The Way We Eat: Why Our Food Choices Matter
By Peter Singer and Jim Mason
Rodale Books, New York, 2006, 288 pages
Book review by Mat Thomas for VegNews magazine, July 2006
As the global marketplace expands, consumers are becoming increasingly concerned about the impact of their purchases on the world, from animals and the environment to workers and indigenous cultures. The steadily rising demand for organic, fair trade and “humanely-raised” food is a r
eflection of this values-based consumerism that infuses grocery shopping with an important ethical component. In this context, Peter Singer and Jim Mason’s new book, The Way We Eat: Why Our Food Choices Matter, serves as a primer on making dietary choices that benefit the world at large.
As co-authors of the groundbreaking Animal Factories (1980), Singer and Mason have again teamed up to provide a cogent study of food ethics from the perspective of real people. That is, they profile in detail the dietary choices of three American families occupying different places on the food spectrum. At one end of the scale is a family whose diet relies heavily on meat, dairy and eggs. The second family represents the concerns of “conscientious omnivores” – those who strive to choose foods that are healthy and environmentally sustainable, including animal products from companies that claim to treat animals humanely. The third family, being completely vegan, occupies the other end of the continuum. Using this novel structure, the authors trace each family’s food purchases back to their origins and compare the impact of each diet on animal welfare, the environment, worker’s rights, famine and other social factors. The families’ stories are interwoven with a wealth of studiously researched historical and statistical information, as well as philosophical reasoning, that mutually complement and strengthen one another.

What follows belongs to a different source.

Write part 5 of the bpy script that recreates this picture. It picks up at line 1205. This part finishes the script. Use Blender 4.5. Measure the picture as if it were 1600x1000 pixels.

General readers unfamiliar with factory farming will get a dose of reality from the authors’ straightforward explanations of what battery cages, farrowing crates, feedlots and other staples of intensive animal agriculture do to the living creatures raised for meat, milk and eggs. Yet the book is also wide-ranging and substantial enough to satisfy the intellectual cravings of even the most educated ethicist. Singer and Mason analyze everything from the amount of petroleum used to transport food to the underlying economics of buying local vs. supporting farmers in developing countries. They convey facts, figures and essential concepts in an objective, nonjudgmental tone that fosters open dialogue about the ethics of eating without compromising their central aim of encouraging more humane consumerism.
The Way We Eat is at heart a practical guide to reducing one’s dietary footprint on the world. Singer and Mason generally conclude that eating lower on the food chain (i.e., consuming plants instead of animals) helps conserve resources and reduce animal suffering, yet acknowledge that one need not be completely vegan to eat ethically. This stance will attract caring people who are not quite ready to stop eating animal products altogether. The authors emphasize, however, that conscientious omnivores need to invest an enormous amount of effort in ensuring that their animal-derived purchases come from sustainable farms or fisheries, and that some amount of animal suffering is unavoidable no matter how humanely livestock are raised. Ironically, the time and energy that is typically needed to find producers who meet acceptable ethical standards and the fundamental uncertainty of such an endeavor make going vegan sound like a cakewalk. Whatever foods people choose, the underlying connections between what we eat and the state of the world are of primary importance.
Peter Singer is one of the best-known contemporary philosophers and a central figure in animal rights. His classic book Animal Liberation, first published in 1975, is widely hailed as the catalyst for the modern animal rights movement. He is also the author of many other books on a range of subjects related to ethics and responsibility. Singer was an early inductee into the Animal Rights Hall of Fame, and currently teaches Bioethics at Princeton University.
Jim Mason is an author, lecturer, journalist, environmentalist and attorney who spent his formative years working on his family’s farm in Missouri. Mason is the author of An Unnatural Order: Why We Are Destroying the Planet and Each Other and founding editor of The Animals’ Agenda, a pioneering animal rights news magazine. He has also written numerous articles for prominent newspapers and magazines, and was inducted into the Animal Rights Hall of Fame in 2001.